***** TASK INPUTS
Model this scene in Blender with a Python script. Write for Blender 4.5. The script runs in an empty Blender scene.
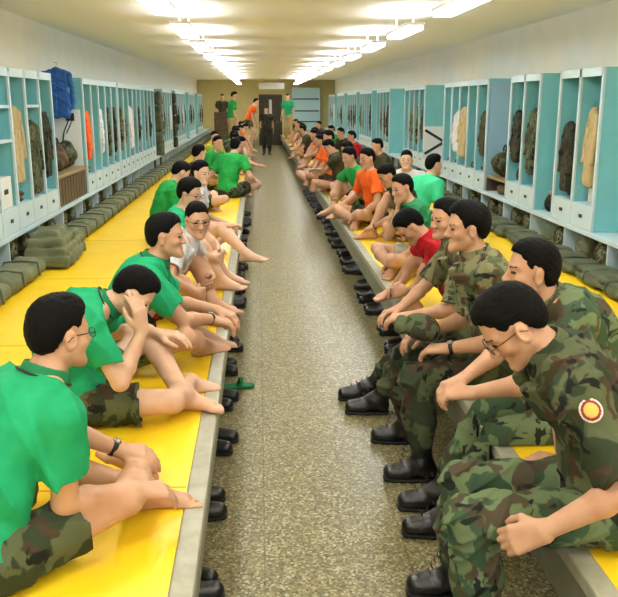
import bpy, bmesh, math, random
import numpy as np
from mathutils import Vector, Matrix, Euler

random.seed(7)
rng = np.random.default_rng(11)
SC = bpy.context.scene
COL = SC.collection
PI = math.pi
def rad(a): return a * PI / 180.0
def V(*a): return np.array(a if len(a) > 1 else a[0], dtype=float)
def unit(v):
    v = np.asarray(v, float); n = np.linalg.norm(v)
    return v / n if n > 1e-9 else np.array([0., 0., 1.])

# ------------------------------------------------------------------ materials
def srgb(r, g, b):
    def f(c):
        c /= 255.0
        return c / 12.92 if c <= 0.04045 else ((c + 0.055) / 1.055) ** 2.4
    return (f(r), f(g), f(b), 1.0)

def mat(name, col, rough=0.6, col2=None, scale=20.0, bump=0.0, bscale=60.0, spec=0.5, metal=0.0, sss=0.0, emit=None, es=0.0):
    m = bpy.data.materials.new(name); m.use_nodes = True
    nt = m.node_tree; N = nt.nodes; L = nt.links
    b = N['Principled BSDF']
    b.inputs['Roughness'].default_value = rough
    b.inputs['Metallic'].default_value = metal
    b.inputs['Specular IOR Level'].default_value = spec
    if emit:
        b.inputs['Emission Color'].default_value = emit
        b.inputs['Emission Strength'].default_value = es
    tc = N.new('ShaderNodeTexCoord')
    if col2 is not None:
        nz = N.new('ShaderNodeTexNoise'); nz.inputs['Scale'].default_value = scale
        nz.inputs['Detail'].default_value = 4
        L.new(tc.outputs['Object'], nz.inputs['Vector'])
        rp = N.new('ShaderNodeValToRGB')
        rp.color_ramp.elements[0].position = 0.35; rp.color_ramp.elements[1].position = 0.65
        rp.color_ramp.elements[0].color = col; rp.color_ramp.elements[1].color = col2
        L.new(nz.outputs['Fac'], rp.inputs['Fac']); L.new(rp.outputs['Color'], b.inputs['Base Color'])
    else:
        b.inputs['Base Color'].default_value = col
    if bump > 0:
        n2 = N.new('ShaderNodeTexNoise'); n2.inputs['Scale'].default_value = bscale
        n2.inputs['Detail'].default_value = 3
        L.new(tc.outputs['Object'], n2.inputs['Vector'])
        bp = N.new('ShaderNodeBump'); bp.inputs['Strength'].default_value = bump
        bp.inputs['Distance'].default_value = 0.01
        L.new(n2.outputs['Fac'], bp.inputs['Height']); L.new(bp.outputs['Normal'], b.inputs['Normal'])
    return m

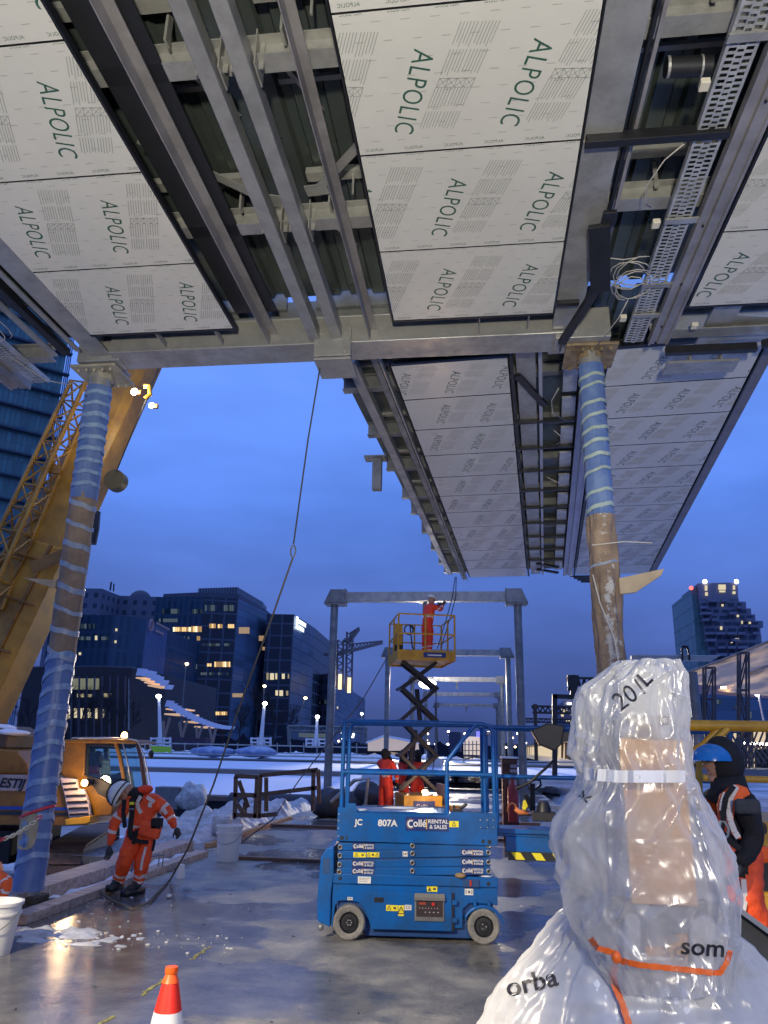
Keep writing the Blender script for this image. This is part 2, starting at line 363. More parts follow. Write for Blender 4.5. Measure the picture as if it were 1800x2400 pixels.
def film_print(words, K, small, rect, seams=True):
    """words: list of (x, y) starts of the big word in panel coordinates; returns (verts, faces, mats) clipped to rect, z = 0"""
    bm = bmesh.new()
    d = V((-.29, .957, 0)).normalized(); up = V((.957, .29, 0)).normalized()
    L = .79 * K; H = .155 * K
    def put(vs, fs, mi, o, a, b, sx, sy):
        q = [bm.verts.new(V((o[0], o[1], 0)) + a * (p[0] * sx) + b * (p[1] * sy)) for p in vs]
        for f in fs:
            try: bm.faces.new([q[i] for i in f]).material_index = mi
            except ValueError: pass
    def rectp(o, a, b, w, h, mi): put([(0, 0), (1, 0), (1, 1), (0, 1)], [(0, 1, 2, 3)], mi, o, a, b, w, h)
    vn = [((p.x - WX0) / (WX1 - WX0), (p.y - WY0) / (WY1 - WY0)) for p in WORD_V]
    rg = random.Random(11)
    sp = .84 * K
    for wx, wy in words:
        put(vn, WORD_F, 1, (wx, wy), d, up, L, H)
        if small < 1: continue
        # the instruction block between two words: two narrow columns of lines in four chunks with an emblem box between
        bo = V((wx + sp * .52 + .05 * K, wy - .17 * K, 0)); bl = 1.02 * K; sk = V((-.36, .93, 0)).normalized()
        for colm in range(2):
            for ln in range(6):
                for ch, (t0, t1) in enumerate(((0, .21), (.225, .455), (.565, .78), (.795, 1.0))):
                    off = bo + V((1, .08, 0)).normalized() * ((colm * .148 + ln * .0235 - .15) * K)
                    t1b = t1 - rg.random() * .045
                    p = off + sk * (t0 * bl); 
                    rectp((p.x, p.y), sk, V((sk.y, -sk.x, 0)), (t1b - t0) * bl, (.0062 if small > 1 else .010) * K, 2)
        if small > 1:
            c = bo + sk * (.465 * bl) + V((-.15 * K, 0, 0)); a = V((1, .08, 0)).normalized()
            for w, h, oo in ((.27, .006, 0), (.27, .006, .085)): 
                q = c + sk * (oo * K); rectp((q.x, q.y), a, sk, w * K, h * K, 2)
            for i in range(5):
                q = c + a * (i * .066 * K); rectp((q.x, q.y), sk, a, .088 * K, .006 * K, 2)
                if i < 4: 
                    e = (a * .066 + sk * .085) * K; rectp((q.x, q.y), e.normalized(), V((e.y, -e.x, 0)).normalized(), e.length, .005 * K, 2)
                    q2 = q + a * (.066 * K); e = (-a * .066 + sk * .085) * K; rectp((q2.x, q2.y), e.normalized(), V((e.y, -e.x, 0)).normalized(), e.length, .005 * K, 2)
    x0, x1, y0, y1 = rect
    if small:
        # direction arrows in rows, and the small words along the seams
        yy = y0 + .07 * K
        k = 0
        while yy < y1:
            xx = x0 + (.05 + .07 * (k % 3)) * K
            while xx < x1:
                rectp((xx, yy), V((1, 0, 0)), V((0, 1, 0)), .065 * K, .0045 * K, 2); xx += .205 * K
            yy += .155 * K; k += 1
        if small > 1:
            xx = x0 + .2 * K
            while xx < x1 + .2:
                for yv in (y1 - .03 * K, y0 + .012 * K):
                    put(vn, WORD_F, 1, (xx, yv), V((-1, 0, 0)), V((0, -1, 0)), .155 * K, .03 * K)
                xx += .33 * K
    for co, no in (((x0, 0, 0), (-1, 0, 0)), ((x1, 0, 0), (1, 0, 0)), ((0, y0, 0), (0, -1, 0)), ((0, y1, 0), (0, 1, 0))):
        bmesh.ops.bisect_plane(bm, geom=bm.verts[:] + bm.edges[:] + bm.faces[:], plane_co=co, plane_no=no, clear_outer=True)
    vs = [v.co.copy() for v in bm.verts]; bm.verts.index_update(); fs = [tuple(v.index for v in f.verts) for f in bm.faces]; ms = [f.material_index for f in bm.faces]; bm.free()
    return vs, fs, ms
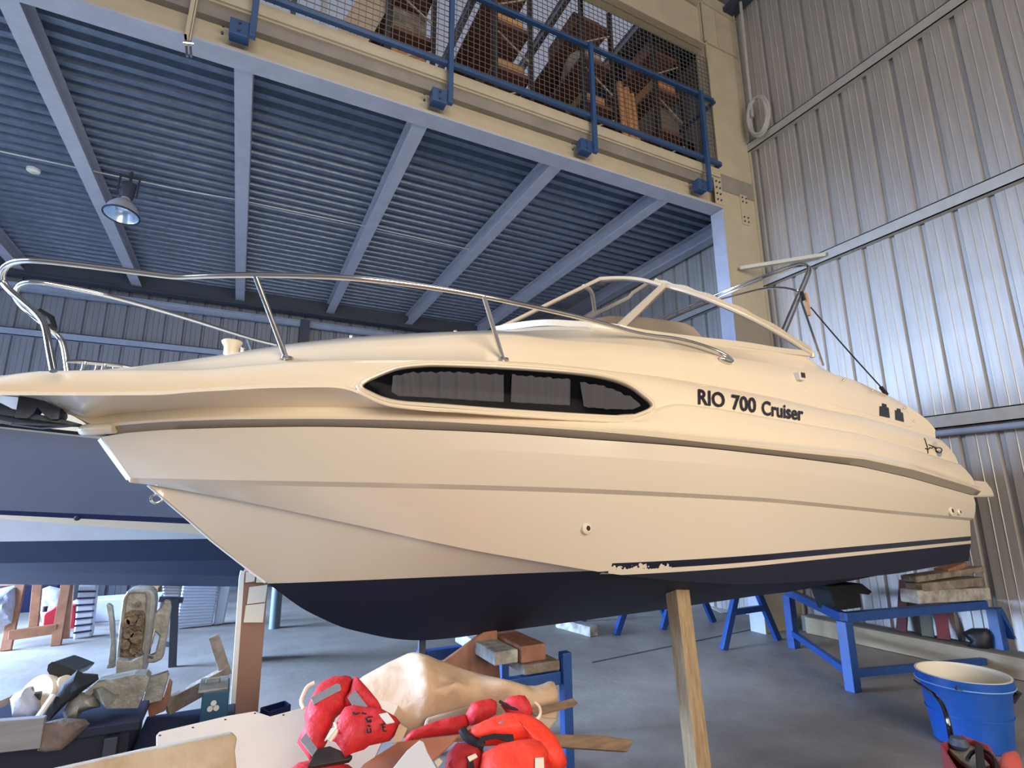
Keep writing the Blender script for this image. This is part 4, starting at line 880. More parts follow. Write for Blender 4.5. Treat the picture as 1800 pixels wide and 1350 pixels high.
f2 = [PZ(50, 1108, 0), PZ(70, 1100, 0)]
t = thing('jerrican', PZ(103, 1104, 0), 'red fuel can standing behind the wooden sawhorse', 'fuel can')
Yj = PZ(103, 1106, 0).y
mb = MB(); mb.prism([PY(x, y, Yj) for x, y in ((75, 1106), (76, 1082), (80, 1076), (90, 1071), (96, 1067), (132, 1065), (132, 1106))], (0, .18, 0)); mb.build('body', mat('red_plastic', 'c22233', .4), t, bevel=.015, smooth=True)
mb = MB(); c = PY(79, 1070, Yj + .09); mb.lathe([(.03, -.04), (.03, .03)], c, (0, 0, 1), 12); mb.build('cap', m_black, t)
def cushion(name, poly, Yc, nrib, label, dep=.16, m=m_vinyl, dark=False, horiz=True):
    """slab seat cushion with ribbed face"""
    P = [PY(x, y, Yc) for x, y in poly]; c = sum(P, Vector()) / 4; t = thing(name, (c.x, Yc, max(0, min(p.z for p in P))), label, 'cushion')
    mb = MB(); mb.prism(P, (0, dep, 0)); b_ = mb.build('pad', m, t, bevel=.02, smooth=True)
    a0, a1, b1, b0 = P
    for k_ in range(1, nrib):
        u = k_ / nrib; p = a0.lerp(b0, u); q = a1.lerp(b1, u); mb = MB(); mb.bar(p + Vector((0, -.003, 0)), q + Vector((0, -.003, 0)), .010, .022 if dark else .012); mb.build('seam', m_navy if dark else mat_seam, t)
    return t
mat_seam = mat('seam_grey', '9aa0ac', .6)
Yc = PZ(150, 1122, 0).y
cushion('striped_cushion', [(138, 1028), (170, 1028), (160, 1120), (128, 1125)], Yc, 8, 'white cushion with dark blue seams standing on end beside the red fuel can', dark=True)
Yc = PZ(360, 1102, 0).y
cushion('seat_cushion', [(322, 1022), (385, 1024), (373, 1100), (308, 1106)], Yc, 15, 'large white ribbed seat cushion leaning upright left of the tall carton')
cushion('cushion_panel', [(387, 1024), (408, 1022), (393, 1097), (375, 1100)], Yc + .02, 1, 'smooth white cushion edge panel right of the large ribbed cushion')
cushion('small_cushion', [(285, 1022), (319, 1025), (316, 1049), (286, 1049)], PZ(303, 1172, 0).y - .03, 5, 'small white ribbed cushion resting on the dark stand')
t = thing('dark_stand', PZ(303, 1172, 0), 'narrow dark metal stand behind the outboard drive', 'stand')
y_ = PZ(303, 1172, 0).y
mb = MB(); mb.bar(PZ(303, 1172, 0), PY(308, 1052, y_), .07, .05, up=(0, 1, 0)); mb.build('leg', m_dark, t)
mb = MB(); mb.bar(PY(280, 1053, y_ + .02), PY(322, 1055, y_ + .02), .05, .05); mb.build('top_bar', m_dark, t)
mb = MB(); mb.bar(PY(283, 1132, y_ + .05), PY(300, 1133, y_ + .02), .04, .04); mb.build('brace', m_dark, t)
q = PZ(482, 1104, 0); mb = MB(); mb.lathe([(.075, 0), (.07, .02), (.07, .62), (.05, .64)], q, n=24); tag(mb.build('round_post', mat('grey_green_post', '5f6e72', .5), smooth=True), 'short round grey-green post on the floor right of the tall carton', 'post')
mb = MB(); pillow(mb, [(-40, 1040), (-5, 1036), (28, 1028), (36, 1030), (36, 1060), (30, 1100), (0, 1115), (-40, 1110)], PZ(10, 1112, .3) + Vector((0, .8, 0)), (0, -1, .3), .2, wob=.015, back=1); tag(mb.build('white_sheet_bundle', m_bag, smooth=True), 'crumpled white plastic sheeting heaped at the left edge behind the sawhorse', 'sheeting')
mb = MB(); pillow(mb, [(66, 1038), (88, 1030), (112, 1036), (116, 1060), (112, 1098), (76, 1102), (66, 1056)], PY(90, 1060, 10.4), (0, -1, .2), .15, wob=.01, back=1); tag(mb.build('white_tub', m_vinyl, smooth=True), 'rounded white bundle above the red fuel can', 'bundle')
q = PY(215, 1060, 10.8)
for i, (x, y, w_, h_, mm, nm, lb) in enumerate(((200, 1098, 1.1, .30, m_vinyl, 'white_crate', 'low white crate on the floor behind the outboard drive'), (230, 1068, .9, .22, m_woodd, 'timber_pile', 'brownish timber baulk stacked behind the low white crate'), (255, 1046, .35, .2, m_kraft, 'small_carton', 'small brown carton on the far timber baulk'), (60, 1078, .5, .45, m_navy, 'dark_crate', 'dark blue crate in the shade behind the sawhorse'))):
    p = PY(x, y, (10.1, 11.0, 10.95, 11.6)[i]); mb = MB(); zb2 = 0 if i in (0, 3) else p.z - .1
    mb.box((p.x - w_ / 2, p.y, zb2), (p.x + w_ / 2, p.y + .5, zb2 + (h_ if i in (0, 3) else h_))); o = mb.build(nm, mm, bevel=.01); tag(o, lb, nm.split('_')[-1])
# --- bench carrying the outboard drive
ZBn = PY(200, 1259, 3.27).z
t = thing('work_bench', (-.75, 3.35, 0), 'low closed dark blue bench under the outboard drive and scrap', 'bench')
mb = MB(); mb.box((-2.1, 3.16, ZBn - .04), (-.30, 3.75, ZBn)); mb.build('bench_top', mat('dark_bench_blue', '131c38', .6), t, bevel=.005)
mb = MB(); mb.box((-2.05, 3.2, .05), (-.34, 3.7, ZBn - .041)); mb.build('cabinet', mat('black_blue_sheet', '10142a', .6), t)
for x in (-2.0, -.40):
    for y in (3.17, 3.7): mb = MB(); mb.bar((x, y, 0), (x, y, ZBn - .05), .05, .05, up=(0, 1, 0)); mb.build('leg', m_dark, t, bevel=.004)
# outdrive: leg casting open at the front, box, wedge
Yd = 3.45
t = thing('outboard_drive', PY(225, 1260, Yd), 'grey dismantled outboard drive leg standing upright on the bench', 'boat drive')
def slab(poly, Y, dep, name, m, par, bev=.006, sm=False):
    mb = MB(); mb.prism([PY(x, y, Y) for x, y in poly], (0, dep, 0)); return mb.build(name, m, par, bevel=bev, smooth=sm)
slab([(206, 1190), (210, 1120), (218, 1050), (224, 1038), (236, 1035), (262, 1036), (270, 1042), (272, 1060), (264, 1120), (252, 1190)], Yd + .03, .16, 'casing', m_alu, t, .012, True)
rimp = [(208, 1156), (213, 1105), (220, 1052), (226, 1041), (240, 1039), (258, 1040), (261, 1052), (257, 1105), (250, 1156)]
mb = MB(); mb.tube([PY(x, y, Yd + .02) for x, y in rimp], .009, 8, closed=True); mb.build('casing_rim', m_alu, t, smooth=True)
slab([(211, 1154), (216, 1105), (219, 1078), (230, 1073), (252, 1073), (256, 1082), (253, 1110), (248, 1154)], Yd + .022, .02, 'greasy_cavity', m_grease, t, .004)
for x, y, r in ((234, 1088, .024), (222, 1094, .02), (247, 1092, .018), (228, 1112, .022), (242, 1118, .028), (222, 1132, .02), (238, 1140, .02), (246, 1148, .016), (243, 1062, .015)):
    q = PY(x, y, Yd + .0); mb = MB(); mb.lathe([(r, .03), (r * .9, 0), (r * .5, -.006), (r * .5, -.02)], q, (0, -1, 0), 12); mb.build('gear_shaft', m_grease if r < .03 else m_alu, t, smooth=True)
slab([(203, 1160), (232, 1162), (252, 1152), (250, 1192), (232, 1192), (203, 1192)], Yd - .05, .18, 'gear_box', m_alu, t, .006)
slab([(186, 1062), (190, 1062), (196, 1066), (200, 1100), (203, 1172), (200, 1174), (186, 1176), (190, 1166), (194, 1130), (190, 1085)], Yd + .1, .05, 'trim_arm', m_alu, t, .006)
slab([(262, 1100), (270, 1080), (284, 1066), (288, 1056), (298, 1057), (300, 1070), (293, 1120), (286, 1158), (272, 1166), (252, 1166), (252, 1158), (272, 1150), (280, 1118), (268, 1108)], Yd + .12, .06, 'gimbal_bracket', m_alu, t, .008)
mb = MB(); mb.tube([PY(271, 1105, Yd + .12), PY(266, 1130, Yd + .1), PY(258, 1150, Yd + .1), PY(268, 1156, Yd + .12)], .008, 8); mb.build('hydraulic_pipe', m_chrome, t, smooth=True)
# skeg wedge and plates
V = [PY(x, y, Y) for x, y, Y in ((222, 1186, Yd - .02), (228, 1195, Yd - .05), (186, 1244, Yd - .28), (170, 1212, Yd - .22), (150, 1210, Yd - .1), (255, 1178, Yd + .02))]
mb = MB(); mb.add(V, [(0, 1, 2, 3), (0, 3, 4), (1, 5, 2), (0, 5, 1), (3, 2, 4), (0, 4, 2, 5)]); mb.build('skeg', m_alu, t, bevel=.003)
slab([(140, 1258), (142, 1240), (168, 1214), (186, 1246), (242, 1245), (257, 1210), (262, 1192), (256, 1186), (235, 1186), (170, 1200), (142, 1226)], Yd - .18, .1, 'cavitation_plate', m_alu, t, .006)
o = None
mb = MB(); mb.prism([PY(x, y, Yd + .0) for x, y in ((246, 1246), (262, 1192), (294, 1182), (296, 1190), (284, 1232), (258, 1238))], (0, .05, 0)); tag(mb.build('pale_plate', m_alu, bevel=.004), 'pale grey flat plate leaning at the right of the drive', 'plate')
mb = MB(); mb.prism([PY(x, y, Yd + .12) for x, y in ((290, 1250), (262, 1262), (258, 1236), (286, 1230), (296, 1196), (302, 1202), (298, 1228))], (0, .05, 0)); tag(mb.build('brown_plate', m_woodr, bevel=.004), 'brown board edge behind the pale plate at the right of the drive', 'board')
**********
The images in the entries above should be left out; please reproduce exactly the lines from the first through the one containing "return (f(r), f(g), f(b), 1.0)".

Model this scene in Blender with a Python script. Write for Blender 4.5. The script runs in an empty Blender scene.
import bpy, bmesh, math, random
import numpy as np
from mathutils import Vector, Matrix, Euler

random.seed(7)
rng = np.random.default_rng(11)
SC = bpy.context.scene
COL = SC.collection
PI = math.pi
def rad(a): return a * PI / 180.0
def V(*a): return np.array(a if len(a) > 1 else a[0], dtype=float)
def unit(v):
    v = np.asarray(v, float); n = np.linalg.norm(v)
    return v / n if n > 1e-9 else np.array([0., 0., 1.])

# ------------------------------------------------------------------ materials
def srgb(r, g, b):
    def f(c):
        c /= 255.0
        return c / 12.92 if c <= 0.04045 else ((c + 0.055) / 1.055) ** 2.4
    return (f(r), f(g), f(b), 1.0)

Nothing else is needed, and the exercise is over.